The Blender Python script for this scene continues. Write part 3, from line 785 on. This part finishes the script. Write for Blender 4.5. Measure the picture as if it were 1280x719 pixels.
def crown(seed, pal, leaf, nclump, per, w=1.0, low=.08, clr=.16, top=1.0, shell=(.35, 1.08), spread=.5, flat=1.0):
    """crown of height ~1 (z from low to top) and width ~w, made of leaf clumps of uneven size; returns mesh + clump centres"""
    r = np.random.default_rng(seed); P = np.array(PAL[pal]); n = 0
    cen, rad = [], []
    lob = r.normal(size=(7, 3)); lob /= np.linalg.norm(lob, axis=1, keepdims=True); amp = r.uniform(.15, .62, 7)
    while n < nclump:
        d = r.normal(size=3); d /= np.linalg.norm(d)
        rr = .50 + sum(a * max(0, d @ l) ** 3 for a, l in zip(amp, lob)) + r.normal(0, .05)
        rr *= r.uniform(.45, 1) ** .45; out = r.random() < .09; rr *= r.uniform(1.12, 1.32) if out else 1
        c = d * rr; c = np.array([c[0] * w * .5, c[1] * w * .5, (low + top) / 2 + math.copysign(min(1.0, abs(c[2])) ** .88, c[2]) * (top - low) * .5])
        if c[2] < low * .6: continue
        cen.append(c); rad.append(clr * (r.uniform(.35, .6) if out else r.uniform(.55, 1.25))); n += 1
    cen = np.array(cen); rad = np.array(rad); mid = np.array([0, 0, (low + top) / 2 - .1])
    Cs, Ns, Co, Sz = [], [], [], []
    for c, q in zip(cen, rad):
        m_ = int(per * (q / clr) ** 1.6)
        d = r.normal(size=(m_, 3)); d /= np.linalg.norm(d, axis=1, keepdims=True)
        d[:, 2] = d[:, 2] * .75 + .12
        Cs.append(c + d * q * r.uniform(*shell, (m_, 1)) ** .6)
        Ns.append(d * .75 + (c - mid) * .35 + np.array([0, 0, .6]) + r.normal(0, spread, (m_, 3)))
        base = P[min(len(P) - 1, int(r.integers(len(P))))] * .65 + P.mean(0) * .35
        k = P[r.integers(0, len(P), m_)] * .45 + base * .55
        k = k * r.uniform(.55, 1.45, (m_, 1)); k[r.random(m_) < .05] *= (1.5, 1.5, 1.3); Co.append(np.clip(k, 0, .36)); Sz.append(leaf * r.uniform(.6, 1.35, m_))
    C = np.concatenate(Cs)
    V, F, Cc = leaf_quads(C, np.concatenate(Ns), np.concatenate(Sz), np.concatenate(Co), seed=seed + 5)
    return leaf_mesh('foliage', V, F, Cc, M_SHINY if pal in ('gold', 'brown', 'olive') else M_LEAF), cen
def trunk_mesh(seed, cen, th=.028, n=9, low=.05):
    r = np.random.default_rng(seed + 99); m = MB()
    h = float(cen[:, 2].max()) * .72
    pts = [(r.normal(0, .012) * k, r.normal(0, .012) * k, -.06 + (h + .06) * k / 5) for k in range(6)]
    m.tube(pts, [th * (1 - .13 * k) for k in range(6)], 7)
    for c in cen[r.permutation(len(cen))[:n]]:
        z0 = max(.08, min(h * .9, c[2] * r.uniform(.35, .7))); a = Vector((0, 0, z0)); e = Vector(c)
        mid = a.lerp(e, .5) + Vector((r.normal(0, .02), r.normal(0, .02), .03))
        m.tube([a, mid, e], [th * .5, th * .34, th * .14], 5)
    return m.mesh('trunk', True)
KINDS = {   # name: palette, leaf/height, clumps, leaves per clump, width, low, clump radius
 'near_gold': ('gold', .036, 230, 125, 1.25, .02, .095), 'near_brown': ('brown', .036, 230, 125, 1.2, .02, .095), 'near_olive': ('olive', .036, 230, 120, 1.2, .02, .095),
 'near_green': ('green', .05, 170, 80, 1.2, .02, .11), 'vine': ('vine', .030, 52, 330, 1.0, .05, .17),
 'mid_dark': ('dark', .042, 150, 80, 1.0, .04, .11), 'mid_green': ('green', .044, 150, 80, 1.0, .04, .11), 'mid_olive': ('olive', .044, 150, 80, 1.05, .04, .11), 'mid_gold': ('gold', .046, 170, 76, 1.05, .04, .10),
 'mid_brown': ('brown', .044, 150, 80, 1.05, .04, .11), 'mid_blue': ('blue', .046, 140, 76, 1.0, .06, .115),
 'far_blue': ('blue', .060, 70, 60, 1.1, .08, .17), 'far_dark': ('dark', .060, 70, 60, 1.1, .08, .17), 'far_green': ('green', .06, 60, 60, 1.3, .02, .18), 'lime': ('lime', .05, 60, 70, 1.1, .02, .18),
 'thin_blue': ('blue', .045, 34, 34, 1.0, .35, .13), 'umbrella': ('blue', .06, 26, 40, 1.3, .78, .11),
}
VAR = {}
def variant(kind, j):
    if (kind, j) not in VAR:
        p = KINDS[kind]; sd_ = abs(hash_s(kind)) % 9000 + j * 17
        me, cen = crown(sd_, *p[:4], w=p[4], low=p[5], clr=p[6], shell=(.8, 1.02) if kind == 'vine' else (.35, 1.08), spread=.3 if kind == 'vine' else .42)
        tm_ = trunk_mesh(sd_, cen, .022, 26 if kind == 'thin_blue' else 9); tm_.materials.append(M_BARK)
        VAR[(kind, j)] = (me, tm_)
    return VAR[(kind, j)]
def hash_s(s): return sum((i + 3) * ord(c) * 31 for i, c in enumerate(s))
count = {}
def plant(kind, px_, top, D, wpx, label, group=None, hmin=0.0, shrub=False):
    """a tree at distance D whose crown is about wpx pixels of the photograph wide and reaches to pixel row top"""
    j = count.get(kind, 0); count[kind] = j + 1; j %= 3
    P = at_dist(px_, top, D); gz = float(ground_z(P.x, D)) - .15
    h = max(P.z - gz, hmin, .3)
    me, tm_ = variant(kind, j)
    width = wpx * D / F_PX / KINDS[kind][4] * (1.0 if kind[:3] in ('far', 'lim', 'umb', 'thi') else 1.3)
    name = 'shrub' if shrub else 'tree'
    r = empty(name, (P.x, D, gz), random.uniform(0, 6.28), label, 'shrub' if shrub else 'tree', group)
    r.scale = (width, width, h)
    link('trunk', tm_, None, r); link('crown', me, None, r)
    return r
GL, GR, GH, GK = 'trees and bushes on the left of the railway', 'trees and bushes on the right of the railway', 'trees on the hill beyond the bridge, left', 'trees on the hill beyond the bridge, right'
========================
REQUIREMENTS:
Without changing a word, restate the whole listing.

EXERCISE RESPONSE:
The Blender Python script for this scene continues. Write part 3, from line 785 on. This part finishes the script. Write for Blender 4.5. Measure the picture as if it were 1280x719 pixels.
def crown(seed, pal, leaf, nclump, per, w=1.0, low=.08, clr=.16, top=1.0, shell=(.35, 1.08), spread=.5, flat=1.0):
    """crown of height ~1 (z from low to top) and width ~w, made of leaf clumps of uneven size; returns mesh + clump centres"""
    r = np.random.default_rng(seed); P = np.array(PAL[pal]); n = 0
    cen, rad = [], []
    lob = r.normal(size=(7, 3)); lob /= np.linalg.norm(lob, axis=1, keepdims=True); amp = r.uniform(.15, .62, 7)
    while n < nclump:
        d = r.normal(size=3); d /= np.linalg.norm(d)
        rr = .50 + sum(a * max(0, d @ l) ** 3 for a, l in zip(amp, lob)) + r.normal(0, .05)
        rr *= r.uniform(.45, 1) ** .45; out = r.random() < .09; rr *= r.uniform(1.12, 1.32) if out else 1
        c = d * rr; c = np.array([c[0] * w * .5, c[1] * w * .5, (low + top) / 2 + math.copysign(min(1.0, abs(c[2])) ** .88, c[2]) * (top - low) * .5])
        if c[2] < low * .6: continue
        cen.append(c); rad.append(clr * (r.uniform(.35, .6) if out else r.uniform(.55, 1.25))); n += 1
    cen = np.array(cen); rad = np.array(rad); mid = np.array([0, 0, (low + top) / 2 - .1])
    Cs, Ns, Co, Sz = [], [], [], []
    for c, q in zip(cen, rad):
        m_ = int(per * (q / clr) ** 1.6)
        d = r.normal(size=(m_, 3)); d /= np.linalg.norm(d, axis=1, keepdims=True)
        d[:, 2] = d[:, 2] * .75 + .12
        Cs.append(c + d * q * r.uniform(*shell, (m_, 1)) ** .6)
        Ns.append(d * .75 + (c - mid) * .35 + np.array([0, 0, .6]) + r.normal(0, spread, (m_, 3)))
        base = P[min(len(P) - 1, int(r.integers(len(P))))] * .65 + P.mean(0) * .35
        k = P[r.integers(0, len(P), m_)] * .45 + base * .55
        k = k * r.uniform(.55, 1.45, (m_, 1)); k[r.random(m_) < .05] *= (1.5, 1.5, 1.3); Co.append(np.clip(k, 0, .36)); Sz.append(leaf * r.uniform(.6, 1.35, m_))
    C = np.concatenate(Cs)
    V, F, Cc = leaf_quads(C, np.concatenate(Ns), np.concatenate(Sz), np.concatenate(Co), seed=seed + 5)
    return leaf_mesh('foliage', V, F, Cc, M_SHINY if pal in ('gold', 'brown', 'olive') else M_LEAF), cen
def trunk_mesh(seed, cen, th=.028, n=9, low=.05):
    r = np.random.default_rng(seed + 99); m = MB()
    h = float(cen[:, 2].max()) * .72
    pts = [(r.normal(0, .012) * k, r.normal(0, .012) * k, -.06 + (h + .06) * k / 5) for k in range(6)]
    m.tube(pts, [th * (1 - .13 * k) for k in range(6)], 7)
    for c in cen[r.permutation(len(cen))[:n]]:
        z0 = max(.08, min(h * .9, c[2] * r.uniform(.35, .7))); a = Vector((0, 0, z0)); e = Vector(c)
        mid = a.lerp(e, .5) + Vector((r.normal(0, .02), r.normal(0, .02), .03))
        m.tube([a, mid, e], [th * .5, th * .34, th * .14], 5)
    return m.mesh('trunk', True)
KINDS = {   # name: palette, leaf/height, clumps, leaves per clump, width, low, clump radius
 'near_gold': ('gold', .036, 230, 125, 1.25, .02, .095), 'near_brown': ('brown', .036, 230, 125, 1.2, .02, .095), 'near_olive': ('olive', .036, 230, 120, 1.2, .02, .095),
 'near_green': ('green', .05, 170, 80, 1.2, .02, .11), 'vine': ('vine', .030, 52, 330, 1.0, .05, .17),
 'mid_dark': ('dark', .042, 150, 80, 1.0, .04, .11), 'mid_green': ('green', .044, 150, 80, 1.0, .04, .11), 'mid_olive': ('olive', .044, 150, 80, 1.05, .04, .11), 'mid_gold': ('gold', .046, 170, 76, 1.05, .04, .10),
 'mid_brown': ('brown', .044, 150, 80, 1.05, .04, .11), 'mid_blue': ('blue', .046, 140, 76, 1.0, .06, .115),
 'far_blue': ('blue', .060, 70, 60, 1.1, .08, .17), 'far_dark': ('dark', .060, 70, 60, 1.1, .08, .17), 'far_green': ('green', .06, 60, 60, 1.3, .02, .18), 'lime': ('lime', .05, 60, 70, 1.1, .02, .18),
 'thin_blue': ('blue', .045, 34, 34, 1.0, .35, .13), 'umbrella': ('blue', .06, 26, 40, 1.3, .78, .11),
}
VAR = {}
def variant(kind, j):
    if (kind, j) not in VAR:
        p = KINDS[kind]; sd_ = abs(hash_s(kind)) % 9000 + j * 17
        me, cen = crown(sd_, *p[:4], w=p[4], low=p[5], clr=p[6], shell=(.8, 1.02) if kind == 'vine' else (.35, 1.08), spread=.3 if kind == 'vine' else .42)
        tm_ = trunk_mesh(sd_, cen, .022, 26 if kind == 'thin_blue' else 9); tm_.materials.append(M_BARK)
        VAR[(kind, j)] = (me, tm_)
    return VAR[(kind, j)]
def hash_s(s): return sum((i + 3) * ord(c) * 31 for i, c in enumerate(s))
count = {}
def plant(kind, px_, top, D, wpx, label, group=None, hmin=0.0, shrub=False):
    """a tree at distance D whose crown is about wpx pixels of the photograph wide and reaches to pixel row top"""
    j = count.get(kind, 0); count[kind] = j + 1; j %= 3
    P = at_dist(px_, top, D); gz = float(ground_z(P.x, D)) - .15
    h = max(P.z - gz, hmin, .3)
    me, tm_ = variant(kind, j)
    width = wpx * D / F_PX / KINDS[kind][4] * (1.0 if kind[:3] in ('far', 'lim', 'umb', 'thi') else 1.3)
    name = 'shrub' if shrub else 'tree'
    r = empty(name, (P.x, D, gz), random.uniform(0, 6.28), label, 'shrub' if shrub else 'tree', group)
    r.scale = (width, width, h)
    link('trunk', tm_, None, r); link('crown', me, None, r)
    return r
GL, GR, GH, GK = 'trees and bushes on the left of the railway', 'trees and bushes on the right of the railway', 'trees on the hill beyond the bridge, left', 'trees on the hill beyond the bridge, right'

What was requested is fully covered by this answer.